Opinion
(June Term, 1831.)
To let in secondary evidence, the best evidence of the loss of the original document that the nature of the case admits of must be produced.
DEBT, tried before his Honor, Daniel, J., at RICHMOND, on the last circuit. The plaintiff declared upon a lost bond, alleged to have been executed by the defendant's intestate. A witness, one Mask, testified that he once had a bond in his possession, as assignee, corresponding in date and amount with that declared on; that he received it from the plaintiff as genuine, and believed it to have been executed by the defendant's intestate, with whose handwriting he was acquainted; that while the bond was in his possession he presented it to one of the defendants as a claim which he held against the estate of his intestate; that the defendant was also well acquainted with the handwriting of his intestate, and made no objection, but took a memorandum of the amount; that the witness afterwards, at the request of the plaintiff, returned the bond to him, and also a note executed by the plaintiff, and received instead the plaintiff's own note for the amount (104) of both. Another witness, who was present, testified that the plaintiff, on receiving the bond, put it in his pocket, and on their leaving Mask's house in company, took out a paper and tore it up. On the part of the plaintiff it was contended that from this testimony the jury might infer that the bond was torn up by mistake. But his Honor being of opinion that there was not such proof of the loss of the bond, as entitled the plaintiff to put his case to the jury, directed a nonsuit to be entered, and the plaintiff appealed.
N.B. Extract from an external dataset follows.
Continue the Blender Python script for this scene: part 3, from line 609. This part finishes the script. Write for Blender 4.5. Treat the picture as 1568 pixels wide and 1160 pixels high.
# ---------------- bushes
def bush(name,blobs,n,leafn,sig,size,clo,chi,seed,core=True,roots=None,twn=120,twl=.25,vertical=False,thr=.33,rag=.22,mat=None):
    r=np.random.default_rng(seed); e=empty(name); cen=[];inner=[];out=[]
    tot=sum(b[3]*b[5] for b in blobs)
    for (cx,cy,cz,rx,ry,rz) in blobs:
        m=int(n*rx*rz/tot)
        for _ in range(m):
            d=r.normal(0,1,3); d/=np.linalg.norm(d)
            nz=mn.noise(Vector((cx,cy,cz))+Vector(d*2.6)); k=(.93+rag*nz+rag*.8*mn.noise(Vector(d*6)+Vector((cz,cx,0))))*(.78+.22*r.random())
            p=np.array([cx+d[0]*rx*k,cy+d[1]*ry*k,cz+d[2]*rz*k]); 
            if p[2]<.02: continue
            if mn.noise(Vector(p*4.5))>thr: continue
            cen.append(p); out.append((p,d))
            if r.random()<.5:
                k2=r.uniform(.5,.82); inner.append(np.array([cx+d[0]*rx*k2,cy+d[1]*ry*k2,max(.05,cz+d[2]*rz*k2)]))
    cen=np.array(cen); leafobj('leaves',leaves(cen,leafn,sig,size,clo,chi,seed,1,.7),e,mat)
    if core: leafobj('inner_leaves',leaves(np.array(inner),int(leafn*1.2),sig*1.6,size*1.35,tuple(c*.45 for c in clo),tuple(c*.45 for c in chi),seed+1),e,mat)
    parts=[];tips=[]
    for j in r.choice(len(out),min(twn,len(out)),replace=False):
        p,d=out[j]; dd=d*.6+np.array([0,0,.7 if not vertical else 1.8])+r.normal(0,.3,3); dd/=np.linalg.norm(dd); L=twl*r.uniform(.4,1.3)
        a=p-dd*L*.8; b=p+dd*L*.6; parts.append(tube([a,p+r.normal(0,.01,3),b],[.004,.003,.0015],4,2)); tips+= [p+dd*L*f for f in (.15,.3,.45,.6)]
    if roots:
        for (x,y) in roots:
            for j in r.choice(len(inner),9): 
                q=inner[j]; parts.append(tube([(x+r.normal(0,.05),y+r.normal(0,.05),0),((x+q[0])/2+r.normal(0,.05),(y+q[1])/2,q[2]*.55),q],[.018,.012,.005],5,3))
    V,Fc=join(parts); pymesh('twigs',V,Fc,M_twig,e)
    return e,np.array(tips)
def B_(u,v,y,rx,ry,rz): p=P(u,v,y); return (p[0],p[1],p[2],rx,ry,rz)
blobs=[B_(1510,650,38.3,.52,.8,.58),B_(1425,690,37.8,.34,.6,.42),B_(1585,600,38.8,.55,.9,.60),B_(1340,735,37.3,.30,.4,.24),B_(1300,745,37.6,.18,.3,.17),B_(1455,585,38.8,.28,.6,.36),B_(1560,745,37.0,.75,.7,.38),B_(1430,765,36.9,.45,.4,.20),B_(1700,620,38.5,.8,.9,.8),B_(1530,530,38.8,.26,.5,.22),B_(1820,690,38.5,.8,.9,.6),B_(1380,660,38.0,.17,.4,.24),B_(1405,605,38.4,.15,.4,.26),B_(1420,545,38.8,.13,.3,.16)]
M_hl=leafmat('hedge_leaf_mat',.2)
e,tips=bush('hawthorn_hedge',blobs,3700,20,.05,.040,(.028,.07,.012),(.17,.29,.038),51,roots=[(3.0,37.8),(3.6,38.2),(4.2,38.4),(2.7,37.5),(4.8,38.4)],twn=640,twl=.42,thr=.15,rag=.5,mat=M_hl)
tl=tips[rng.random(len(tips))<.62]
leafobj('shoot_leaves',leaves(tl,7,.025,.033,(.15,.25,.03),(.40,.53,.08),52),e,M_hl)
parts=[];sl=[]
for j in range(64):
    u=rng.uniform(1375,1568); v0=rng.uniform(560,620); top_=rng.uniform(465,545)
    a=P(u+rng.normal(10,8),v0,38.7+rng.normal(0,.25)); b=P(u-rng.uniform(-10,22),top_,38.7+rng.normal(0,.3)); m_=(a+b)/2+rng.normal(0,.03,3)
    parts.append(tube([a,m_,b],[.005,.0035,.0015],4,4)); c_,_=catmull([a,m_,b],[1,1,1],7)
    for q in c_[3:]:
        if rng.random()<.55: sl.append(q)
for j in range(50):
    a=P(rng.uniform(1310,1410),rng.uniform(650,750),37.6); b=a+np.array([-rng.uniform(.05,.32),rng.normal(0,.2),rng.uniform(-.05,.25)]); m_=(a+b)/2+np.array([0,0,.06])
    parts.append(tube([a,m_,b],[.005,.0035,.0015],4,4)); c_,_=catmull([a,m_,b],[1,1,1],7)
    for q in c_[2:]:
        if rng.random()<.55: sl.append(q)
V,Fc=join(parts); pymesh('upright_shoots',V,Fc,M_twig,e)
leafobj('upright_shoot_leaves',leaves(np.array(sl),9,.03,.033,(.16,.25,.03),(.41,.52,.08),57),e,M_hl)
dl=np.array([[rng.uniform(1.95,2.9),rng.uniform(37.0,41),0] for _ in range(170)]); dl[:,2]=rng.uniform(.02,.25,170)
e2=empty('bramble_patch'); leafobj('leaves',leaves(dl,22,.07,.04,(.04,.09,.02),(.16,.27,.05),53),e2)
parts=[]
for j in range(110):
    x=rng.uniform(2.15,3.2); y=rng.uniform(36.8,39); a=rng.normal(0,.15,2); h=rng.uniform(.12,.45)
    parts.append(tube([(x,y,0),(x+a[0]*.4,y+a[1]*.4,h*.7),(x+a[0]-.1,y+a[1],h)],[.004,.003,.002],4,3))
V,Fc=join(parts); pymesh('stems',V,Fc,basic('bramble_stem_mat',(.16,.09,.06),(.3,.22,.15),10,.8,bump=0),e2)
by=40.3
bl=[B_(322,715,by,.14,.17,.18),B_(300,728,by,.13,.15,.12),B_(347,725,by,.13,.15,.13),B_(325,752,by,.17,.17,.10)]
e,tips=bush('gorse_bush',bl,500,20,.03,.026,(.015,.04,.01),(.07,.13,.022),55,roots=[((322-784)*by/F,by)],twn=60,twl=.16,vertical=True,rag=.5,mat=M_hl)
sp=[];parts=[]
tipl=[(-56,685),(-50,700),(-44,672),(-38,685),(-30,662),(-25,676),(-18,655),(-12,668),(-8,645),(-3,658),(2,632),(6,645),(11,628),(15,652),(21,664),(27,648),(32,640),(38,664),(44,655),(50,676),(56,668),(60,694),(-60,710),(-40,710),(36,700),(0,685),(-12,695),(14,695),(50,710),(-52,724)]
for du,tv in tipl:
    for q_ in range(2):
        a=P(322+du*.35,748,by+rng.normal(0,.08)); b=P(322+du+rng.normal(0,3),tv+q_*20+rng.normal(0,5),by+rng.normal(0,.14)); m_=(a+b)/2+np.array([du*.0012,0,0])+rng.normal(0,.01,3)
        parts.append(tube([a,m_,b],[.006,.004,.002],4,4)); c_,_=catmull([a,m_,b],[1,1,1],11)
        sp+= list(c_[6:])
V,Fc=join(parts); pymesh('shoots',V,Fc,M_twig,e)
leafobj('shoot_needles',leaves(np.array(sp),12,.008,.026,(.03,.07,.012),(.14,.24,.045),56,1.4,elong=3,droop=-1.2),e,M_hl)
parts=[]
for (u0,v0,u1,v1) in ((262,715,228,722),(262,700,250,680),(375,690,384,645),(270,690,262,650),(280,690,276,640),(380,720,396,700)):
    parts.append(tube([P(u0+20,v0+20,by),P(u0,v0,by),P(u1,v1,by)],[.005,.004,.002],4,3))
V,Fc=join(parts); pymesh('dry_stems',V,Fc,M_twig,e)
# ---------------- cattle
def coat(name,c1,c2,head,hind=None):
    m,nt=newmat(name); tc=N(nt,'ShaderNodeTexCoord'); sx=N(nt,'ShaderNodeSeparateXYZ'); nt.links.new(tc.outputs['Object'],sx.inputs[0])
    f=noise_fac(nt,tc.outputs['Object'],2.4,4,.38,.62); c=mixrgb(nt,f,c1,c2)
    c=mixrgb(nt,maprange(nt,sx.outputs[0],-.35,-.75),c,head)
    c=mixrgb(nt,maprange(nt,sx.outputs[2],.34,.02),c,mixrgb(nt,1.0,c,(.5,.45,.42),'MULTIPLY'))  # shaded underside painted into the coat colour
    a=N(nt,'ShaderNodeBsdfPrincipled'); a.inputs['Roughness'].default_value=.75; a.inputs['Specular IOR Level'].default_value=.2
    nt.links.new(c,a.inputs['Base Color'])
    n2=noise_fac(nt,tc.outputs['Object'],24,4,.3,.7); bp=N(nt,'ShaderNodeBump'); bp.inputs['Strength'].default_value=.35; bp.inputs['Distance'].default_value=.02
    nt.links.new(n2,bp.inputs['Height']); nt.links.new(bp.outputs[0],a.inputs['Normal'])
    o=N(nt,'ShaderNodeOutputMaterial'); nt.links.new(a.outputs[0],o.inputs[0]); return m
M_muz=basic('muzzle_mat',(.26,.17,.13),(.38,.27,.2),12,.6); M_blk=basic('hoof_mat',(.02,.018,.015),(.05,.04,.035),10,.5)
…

No counsel for either party.
It is a rule of evidence that the best which the nature of the case will admit of, must be produced. When that cannot be produced, and the nonproduction of it is accounted for, the next best evidence in the party's power is required. It is that rule of evidence which required the production of the bond upon the trial.
In order to dispense with the production of it, it was incumbent on the plaintiff to give all the evidence reasonably in his power to prove the loss of it. It appears to me that he is chargeable with two omissions: In the first place, in not having gone to the house of Mask, where he tore up the paper the day before, as soon as he discovered the loss of the bond. He might perhaps have discovered some remnants of the paper torn up. In the second place, he might have produced his own note taken up from Mask. It would then appear that he had not torn up that paper, and tend to a belief that he had destroyed the lost bond, through mistake, instead of his own. It does not now appear but that he destroyed his own note when he took it from Mask.
PER CURIAM. Judgment affirmed.
Cited: Cowles v. Hardin, 91 N.C. 233; Gillis v. R. R., 108 N.C. 447; Avery v. Stewart, 134 N.C. 291.